La sale guerre d’Ukraine a jeté des milliers de personnes sur les routes de l’exil. Les drames se jouent à chaque instant sur des routes encombrées. Ceux qui fuient en voiture sont sollicités pour prendre en charge ceux qui n’ont pas la chance d’avoir de véhicule. Les images relayées par les chaînes de télévision des pauvres Ukrainiens avec leur lourd cabas dans lequel ils ont entassé ce qu’ils avaient de plus précieux me sont insupportables.

La situation m’a ramené au très beau livre de Pierre Lemaître, « Miroir de nos peines. Les enfants du désastre ».

L’auteur y dresse le tableau tragique de l’Exode de 1940, quand l’avancée des nazis et la débâcle de l’armée française avaient jeté des milliers de Français sur les routes.

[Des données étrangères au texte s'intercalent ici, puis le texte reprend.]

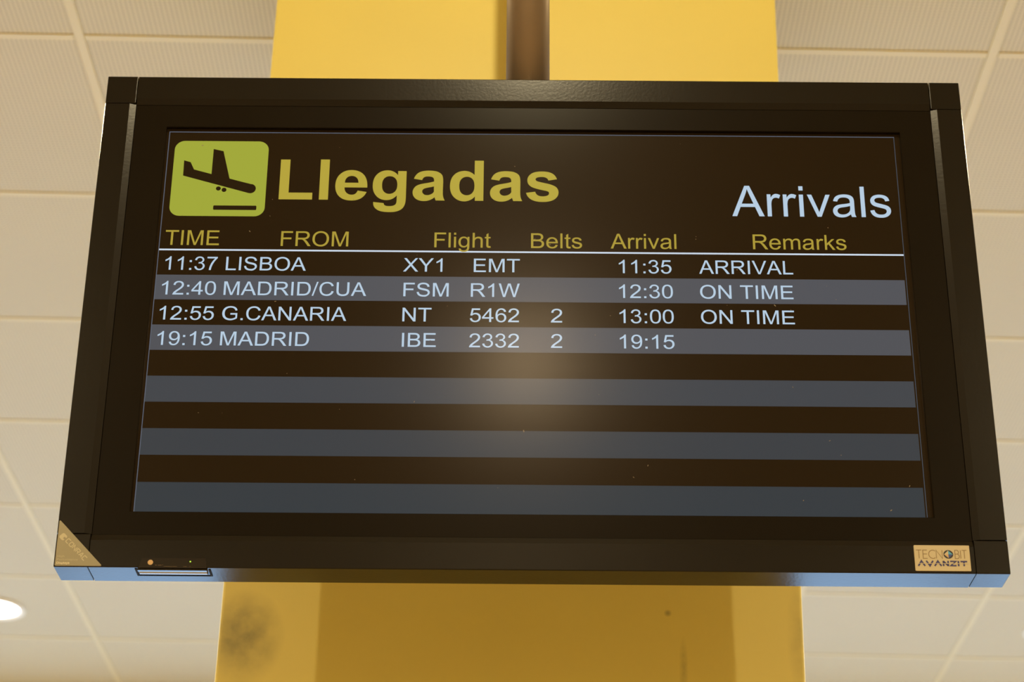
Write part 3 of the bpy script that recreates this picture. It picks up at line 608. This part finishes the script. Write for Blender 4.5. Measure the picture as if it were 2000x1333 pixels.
blob = link('maker_emblem', fill_polys('maker_emblem', [mm(round_rect(-3.7, 3.7, -3.7, 3.7, 2.1, 5)), mm([(1.1, -1.2), (3.69, -1.2), (3.69, 1.2), (1.1, 1.2)])]), M['gold_print'], tri)
blob.matrix_local = Matrix.Translation((-.5276, -.00115, -.2925)) @ Matrix.Rotation(math.radians(45.2), 4, 'Y')
def small(s, x0, x1, z, cap, m, parent, y=-.00115, font=G):
    o = link('small_lettering', fill_polys('small_lettering', fit_text(s, x0, x1, z, cap, font)), m, parent); o.location = (0, y, 0); return o
small('High', -531.8, -524.0, -317.0, 2.5, M['gold_print'], tri)
small('Performance', -532.0, -508.4, -320.9, 2.5, M['gold_print'], tri)
DISP = dict(G); 
small('Displays', -532.0, -517.5, -324.8, 2.4, M['white_print'], tri)

# cream badge, lower right
badge = plate('name_badge', M['cream'], round_rect(429.0, 491.4, -325.3, -294.7, .9, 3), -.0012, .0003, .0002)
THIN = {'T': (.62, [[(0, 1), (.62, 1)], [(.31, 1), (.31, 0)]]), 'E': (.5, [[(.5, 1), (0, 1), (0, 0), (.5, 0)], [(0, .53), (.46, .53)]]),
        'C': (.72, [[(.72, .86)] + arc_pts(.5, .5, .5, 45, 315, 14)[1:-1] + [(.72, .14)]]), 'N': (.7, [[(0, 0), (0, 1), (.7, 0), (.7, 1)]]),
        'B': (.55, [[(0, .54), (.3, .54), (.44, .62), (.48, .77), (.42, .93), (.28, 1), (0, 1), (0, 0), (.32, 0), (.48, .08), (.55, .27), (.48, .45), (.3, .54)]]),
        'I': (.0, [[(0, 0), (0, 1)]])}
for w_, a, b in (('TECN', 431.2, 460.3), ('BIT', 474.6, 487.9)):
    segs, wd = word(w_, THIN, .17)
    stroke_text('badge_lettering', segs, .78, M['brown_print'], badge, a, -310.6, (b - a) / wd, 10.0, 0, -.00135)
def ball(name, r, m, y, a0=0, a1=360, n=32, diamond=False):
    if diamond: ps = [(0, 0)] + [(r * math.cos(math.radians(t)), r * math.sin(math.radians(t))) for t in (a0, a1)]
    else: ps = arc_pts(0, 0, r, a0, a1, n)[:-1]
    o = link(name, fill_polys(name, [mm([(467.2 + a, -305.6 + b * .93) for a, b in ps])]), m, badge); o.location = (0, y, 0)
ball('badge_emblem', 5.5, M['black_print'], -.00135)
for m_, a0 in (('blue_print', 0), ('cream', 90), ('tan_print', 180), ('deep_blue', 270)):
    ball('badge_emblem', 4.9, M[m_], -.00145, a0, a0 + 90, diamond=True)
BOLD = {'A': (1, [[(0, 0), (.5, .95), (1, 0)]]), 'V': (1, [[(0, 1), (.5, .05), (1, 1)]]), 'N': (.9, [[(.1, 0), (.1, 1)], [(.1, .95), (.8, .05)], [(.8, 0), (.8, 1)]]),
        'Z': (.9, [[(0, .9), (.85, .9), (.05, .1), (.9, .1)]]), 'I': (.2, [[(.1, 0), (.1, 1)]]), 'T': (1, [[(0, .88), (1, .88)], [(.5, .8), (.5, 0)]])}
segs, wd = word('AVANZIT', BOLD, .22)
stroke_text('badge_lettering', segs, 1.85, M['navy'], badge, 432.6, -319.6, 55.0 / wd, 6.3, 0, -.00135)
stroke_text('badge_stripe', [[(0, 0), (1, 0)]], .62, M['cream'], badge, 432, -316.6, 57, 1, 0, -.00150)

# infrared control window and the latch on the underside
win_p = plate('control_window', M['gloss_black'], [(-437.0, -317.0), (-365.2, -317.0), (-363.6, -328.4), (-440.2, -328.4)], -.0012, .0006, .0004)
s_ = lathe('sensor_lens', M['sensor'], [(.0030, -.0016), (.0030, -.0012)], 28, win_p, axis='y'); s_.location = (-.4270, 0, -.3224)
s_ = lathe('status_light', M['led'], [(.0008, -.0016), (.0008, -.0012)], 16, win_p, axis='y'); s_.location = (-.3824, 0, -.3212)
stroke_text('window_marking', [[(0, 0), (.9, 0)], [(1.6, 0), (3.6, 0)], [(4.1, .5), (4.4, .5)]], .35, M['brown_print'], win_p, -421.5, -325.6, 2, 1, 0, -.00125)
stroke_text('window_marking', [[(0, 0), (15, 0)], [(22, 0), (26, 0)], [(29, 0), (30.5, 0)]], .22, M['brown_print'], win_p, -412, -327.0, 1, 1, 0, -.00125)
latch = link('service_latch', None, parent=board)
latch.empty_display_size = .02
bm = bmesh.new(); z = -HZ
for (a, b, c, d) in ((-.4450, -.4425, .0040, .0265), (-.3625, -.3600, .0050, .0265), (-.4425, -.3625, .0250, .0265)):
    box_bm(bm, a, b, c, d, z - .0006, z + .0004)
link('latch_slot', finish(bm, 'latch_slot'), M['dark_gap'], latch)
bm = bmesh.new(); n = 10
prof = [(.0060 + .0145 * k / n, z - .0005 - .0022 * math.sin(math.pi * k / n)) for k in range(n + 1)]
A = [bm.verts.new((-.4405, a, b)) for a, b in prof]; B = [bm.verts.new((-.3645, a, b)) for a, b in prof]
for k in range(n): bm.faces.new((A[k], A[k + 1], B[k + 1], B[k]))
bm.faces.new(A); bm.faces.new(B[::-1]); bm.faces.new((A[0], B[0], B[-1], A[-1]))
link('latch_handle', finish(bm, 'latch_handle'), M['chrome'], latch)
box('latch_lip', M['gloss_black'], -.4415, -.3635, .0012, .0060, z - .0030, z + .0003, latch, .0004, 1)

# dust and tiny scratches on the screen and the frame
bm = bmesh.new(); rnd = random.Random(8)
for k in range(46):
    x, zz = rnd.uniform(-.44, .44), rnd.uniform(-.25, .25)
    r = rnd.uniform(.00025, .00055); a = rnd.uniform(0, 3.14); l = rnd.choice((1, 1, 2.5))
    u = Vector((math.cos(a) * r * l, math.sin(a) * r * l)); w = Vector((-math.sin(a) * r, math.cos(a) * r))
    vv = [bm.verts.new((x + q.x, YS - .0004, zz + q.y)) for q in (-u - w, u - w, u + w, -u + w)]
    bm.faces.new(vv)
me = bpy.data.meshes.new('dust'); bm.to_mesh(me); bm.free()
tag(link('dust', me, mat('dust_fibre', (.20, .16, .11), .8), screen), kind='stuff')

Le livre est formidablement bien documenté, qui tient à la fois de la chronique et du roman populaire, avec ses intrigues, le chaos, faisant émerger des personnages héroïques ou pleutres, à l’image d’une société plongée dans le désespoir et l’instinct de survie.

En relisant le livre, on imagine ce qui peut se passer sur les routes ukrainiennes, aujourd’hui, et dans la tête de ceux qui fuient ; les peurs, les angoisses, les drames que vivent dans leur chair ces citoyens qui aspiraient à une vie paisible dans un pays débarrassé d’un président fou.

Dans l’épilogue de son livre, Pierre Lemaître met dans la bouche d’un de ses personnages, Jules, le restaurateur de La petite Bohème à Paris, rattrapé par l’armistice (et les nazis) à La Charité-sur-Loire : « Maintenant qu’ils ont fini leurs conneries, faut que je rouvre mon restaurant, moi ! »

Les Ukrainiens, eux, n’en sont pas encore à l’épilogue. Ils souffrent encore. Douloureusement.